- MATERIAL -
──────
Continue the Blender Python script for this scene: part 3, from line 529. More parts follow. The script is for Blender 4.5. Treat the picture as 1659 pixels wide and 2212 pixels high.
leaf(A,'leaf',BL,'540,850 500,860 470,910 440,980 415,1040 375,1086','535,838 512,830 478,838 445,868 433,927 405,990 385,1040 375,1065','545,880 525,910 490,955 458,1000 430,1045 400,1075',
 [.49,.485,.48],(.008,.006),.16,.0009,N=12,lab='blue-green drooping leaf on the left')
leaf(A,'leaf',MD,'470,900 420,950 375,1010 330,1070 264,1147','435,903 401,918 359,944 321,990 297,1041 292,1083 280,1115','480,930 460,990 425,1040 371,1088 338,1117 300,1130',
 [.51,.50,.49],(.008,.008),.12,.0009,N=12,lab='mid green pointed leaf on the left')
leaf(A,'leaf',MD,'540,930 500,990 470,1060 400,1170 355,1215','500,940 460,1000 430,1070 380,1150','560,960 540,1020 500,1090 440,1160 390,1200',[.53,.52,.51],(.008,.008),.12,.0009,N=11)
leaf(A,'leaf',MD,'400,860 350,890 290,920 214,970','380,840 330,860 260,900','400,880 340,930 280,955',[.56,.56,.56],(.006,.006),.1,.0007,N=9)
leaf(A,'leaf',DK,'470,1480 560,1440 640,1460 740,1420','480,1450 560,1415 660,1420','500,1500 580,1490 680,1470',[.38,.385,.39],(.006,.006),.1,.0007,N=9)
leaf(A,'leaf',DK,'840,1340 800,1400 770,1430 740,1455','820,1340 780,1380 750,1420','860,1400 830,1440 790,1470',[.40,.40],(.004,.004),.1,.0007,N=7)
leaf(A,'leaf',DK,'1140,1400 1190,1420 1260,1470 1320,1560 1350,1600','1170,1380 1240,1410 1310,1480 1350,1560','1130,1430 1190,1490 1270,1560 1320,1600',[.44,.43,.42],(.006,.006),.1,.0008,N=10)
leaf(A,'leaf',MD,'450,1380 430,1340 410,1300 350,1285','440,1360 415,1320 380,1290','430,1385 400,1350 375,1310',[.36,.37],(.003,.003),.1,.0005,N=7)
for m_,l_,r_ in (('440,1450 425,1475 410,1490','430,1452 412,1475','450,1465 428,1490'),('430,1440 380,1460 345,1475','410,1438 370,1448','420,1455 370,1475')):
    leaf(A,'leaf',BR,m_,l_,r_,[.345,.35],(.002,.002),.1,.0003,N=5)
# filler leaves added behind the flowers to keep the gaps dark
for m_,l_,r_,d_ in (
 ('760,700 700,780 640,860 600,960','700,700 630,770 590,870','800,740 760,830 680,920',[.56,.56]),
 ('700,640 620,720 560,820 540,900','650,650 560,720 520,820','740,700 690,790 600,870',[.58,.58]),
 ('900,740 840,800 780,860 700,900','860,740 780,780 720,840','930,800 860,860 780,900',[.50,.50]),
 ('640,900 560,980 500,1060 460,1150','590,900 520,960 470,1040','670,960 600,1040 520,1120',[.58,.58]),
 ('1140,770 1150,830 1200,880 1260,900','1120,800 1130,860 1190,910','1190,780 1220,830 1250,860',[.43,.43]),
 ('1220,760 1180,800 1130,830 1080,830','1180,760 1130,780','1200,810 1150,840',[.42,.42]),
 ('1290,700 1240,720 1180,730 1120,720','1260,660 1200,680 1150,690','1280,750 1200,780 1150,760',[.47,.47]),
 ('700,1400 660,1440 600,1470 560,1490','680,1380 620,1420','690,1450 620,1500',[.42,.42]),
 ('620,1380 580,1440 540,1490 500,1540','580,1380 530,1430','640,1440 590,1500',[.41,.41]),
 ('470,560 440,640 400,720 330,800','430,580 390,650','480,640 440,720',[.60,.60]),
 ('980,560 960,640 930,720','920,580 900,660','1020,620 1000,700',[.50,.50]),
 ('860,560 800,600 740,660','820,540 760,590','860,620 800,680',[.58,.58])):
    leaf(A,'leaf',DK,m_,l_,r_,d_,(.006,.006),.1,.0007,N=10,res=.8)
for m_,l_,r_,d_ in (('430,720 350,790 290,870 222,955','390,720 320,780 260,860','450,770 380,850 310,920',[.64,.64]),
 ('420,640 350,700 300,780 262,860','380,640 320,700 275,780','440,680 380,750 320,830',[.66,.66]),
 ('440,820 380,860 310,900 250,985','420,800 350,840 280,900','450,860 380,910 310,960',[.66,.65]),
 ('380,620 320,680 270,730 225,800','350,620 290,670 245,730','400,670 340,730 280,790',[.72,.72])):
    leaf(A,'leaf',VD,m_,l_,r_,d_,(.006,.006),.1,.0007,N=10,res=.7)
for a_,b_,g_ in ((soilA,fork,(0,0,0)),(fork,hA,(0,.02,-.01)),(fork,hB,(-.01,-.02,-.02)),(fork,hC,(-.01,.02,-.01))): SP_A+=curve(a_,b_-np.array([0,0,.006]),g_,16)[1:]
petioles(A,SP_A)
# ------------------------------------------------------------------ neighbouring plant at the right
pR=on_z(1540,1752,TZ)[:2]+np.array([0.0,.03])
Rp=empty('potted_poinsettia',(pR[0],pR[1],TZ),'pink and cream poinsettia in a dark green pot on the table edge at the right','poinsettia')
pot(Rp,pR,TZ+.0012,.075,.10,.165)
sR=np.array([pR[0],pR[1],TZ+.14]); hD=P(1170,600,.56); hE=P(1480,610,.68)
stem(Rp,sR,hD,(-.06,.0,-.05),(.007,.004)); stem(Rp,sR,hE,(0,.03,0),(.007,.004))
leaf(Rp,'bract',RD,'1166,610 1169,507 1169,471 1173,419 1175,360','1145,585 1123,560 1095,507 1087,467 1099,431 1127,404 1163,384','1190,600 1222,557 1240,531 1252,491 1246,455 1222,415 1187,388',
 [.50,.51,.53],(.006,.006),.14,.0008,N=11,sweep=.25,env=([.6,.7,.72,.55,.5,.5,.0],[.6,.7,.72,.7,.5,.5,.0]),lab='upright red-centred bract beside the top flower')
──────
Nothing in the listing may be changed; retype it all exactly.

- CORRECT OUTPUT -
Continue the Blender Python script for this scene: part 3, from line 529. More parts follow. The script is for Blender 4.5. Treat the picture as 1659 pixels wide and 2212 pixels high.
leaf(A,'leaf',BL,'540,850 500,860 470,910 440,980 415,1040 375,1086','535,838 512,830 478,838 445,868 433,927 405,990 385,1040 375,1065','545,880 525,910 490,955 458,1000 430,1045 400,1075',
 [.49,.485,.48],(.008,.006),.16,.0009,N=12,lab='blue-green drooping leaf on the left')
leaf(A,'leaf',MD,'470,900 420,950 375,1010 330,1070 264,1147','435,903 401,918 359,944 321,990 297,1041 292,1083 280,1115','480,930 460,990 425,1040 371,1088 338,1117 300,1130',
 [.51,.50,.49],(.008,.008),.12,.0009,N=12,lab='mid green pointed leaf on the left')
leaf(A,'leaf',MD,'540,930 500,990 470,1060 400,1170 355,1215','500,940 460,1000 430,1070 380,1150','560,960 540,1020 500,1090 440,1160 390,1200',[.53,.52,.51],(.008,.008),.12,.0009,N=11)
leaf(A,'leaf',MD,'400,860 350,890 290,920 214,970','380,840 330,860 260,900','400,880 340,930 280,955',[.56,.56,.56],(.006,.006),.1,.0007,N=9)
leaf(A,'leaf',DK,'470,1480 560,1440 640,1460 740,1420','480,1450 560,1415 660,1420','500,1500 580,1490 680,1470',[.38,.385,.39],(.006,.006),.1,.0007,N=9)
leaf(A,'leaf',DK,'840,1340 800,1400 770,1430 740,1455','820,1340 780,1380 750,1420','860,1400 830,1440 790,1470',[.40,.40],(.004,.004),.1,.0007,N=7)
leaf(A,'leaf',DK,'1140,1400 1190,1420 1260,1470 1320,1560 1350,1600','1170,1380 1240,1410 1310,1480 1350,1560','1130,1430 1190,1490 1270,1560 1320,1600',[.44,.43,.42],(.006,.006),.1,.0008,N=10)
leaf(A,'leaf',MD,'450,1380 430,1340 410,1300 350,1285','440,1360 415,1320 380,1290','430,1385 400,1350 375,1310',[.36,.37],(.003,.003),.1,.0005,N=7)
for m_,l_,r_ in (('440,1450 425,1475 410,1490','430,1452 412,1475','450,1465 428,1490'),('430,1440 380,1460 345,1475','410,1438 370,1448','420,1455 370,1475')):
    leaf(A,'leaf',BR,m_,l_,r_,[.345,.35],(.002,.002),.1,.0003,N=5)
# filler leaves added behind the flowers to keep the gaps dark
for m_,l_,r_,d_ in (
 ('760,700 700,780 640,860 600,960','700,700 630,770 590,870','800,740 760,830 680,920',[.56,.56]),
 ('700,640 620,720 560,820 540,900','650,650 560,720 520,820','740,700 690,790 600,870',[.58,.58]),
 ('900,740 840,800 780,860 700,900','860,740 780,780 720,840','930,800 860,860 780,900',[.50,.50]),
 ('640,900 560,980 500,1060 460,1150','590,900 520,960 470,1040','670,960 600,1040 520,1120',[.58,.58]),
 ('1140,770 1150,830 1200,880 1260,900','1120,800 1130,860 1190,910','1190,780 1220,830 1250,860',[.43,.43]),
 ('1220,760 1180,800 1130,830 1080,830','1180,760 1130,780','1200,810 1150,840',[.42,.42]),
 ('1290,700 1240,720 1180,730 1120,720','1260,660 1200,680 1150,690','1280,750 1200,780 1150,760',[.47,.47]),
 ('700,1400 660,1440 600,1470 560,1490','680,1380 620,1420','690,1450 620,1500',[.42,.42]),
 ('620,1380 580,1440 540,1490 500,1540','580,1380 530,1430','640,1440 590,1500',[.41,.41]),
 ('470,560 440,640 400,720 330,800','430,580 390,650','480,640 440,720',[.60,.60]),
 ('980,560 960,640 930,720','920,580 900,660','1020,620 1000,700',[.50,.50]),
 ('860,560 800,600 740,660','820,540 760,590','860,620 800,680',[.58,.58])):
    leaf(A,'leaf',DK,m_,l_,r_,d_,(.006,.006),.1,.0007,N=10,res=.8)
for m_,l_,r_,d_ in (('430,720 350,790 290,870 222,955','390,720 320,780 260,860','450,770 380,850 310,920',[.64,.64]),
 ('420,640 350,700 300,780 262,860','380,640 320,700 275,780','440,680 380,750 320,830',[.66,.66]),
 ('440,820 380,860 310,900 250,985','420,800 350,840 280,900','450,860 380,910 310,960',[.66,.65]),
 ('380,620 320,680 270,730 225,800','350,620 290,670 245,730','400,670 340,730 280,790',[.72,.72])):
    leaf(A,'leaf',VD,m_,l_,r_,d_,(.006,.006),.1,.0007,N=10,res=.7)
for a_,b_,g_ in ((soilA,fork,(0,0,0)),(fork,hA,(0,.02,-.01)),(fork,hB,(-.01,-.02,-.02)),(fork,hC,(-.01,.02,-.01))): SP_A+=curve(a_,b_-np.array([0,0,.006]),g_,16)[1:]
petioles(A,SP_A)
# ------------------------------------------------------------------ neighbouring plant at the right
pR=on_z(1540,1752,TZ)[:2]+np.array([0.0,.03])
Rp=empty('potted_poinsettia',(pR[0],pR[1],TZ),'pink and cream poinsettia in a dark green pot on the table edge at the right','poinsettia')
pot(Rp,pR,TZ+.0012,.075,.10,.165)
sR=np.array([pR[0],pR[1],TZ+.14]); hD=P(1170,600,.56); hE=P(1480,610,.68)
stem(Rp,sR,hD,(-.06,.0,-.05),(.007,.004)); stem(Rp,sR,hE,(0,.03,0),(.007,.004))
leaf(Rp,'bract',RD,'1166,610 1169,507 1169,471 1173,419 1175,360','1145,585 1123,560 1095,507 1087,467 1099,431 1127,404 1163,384','1190,600 1222,557 1240,531 1252,491 1246,455 1222,415 1187,388',
 [.50,.51,.53],(.006,.006),.14,.0008,N=11,sweep=.25,env=([.6,.7,.72,.55,.5,.5,.0],[.6,.7,.72,.7,.5,.5,.0]),lab='upright red-centred bract beside the top flower')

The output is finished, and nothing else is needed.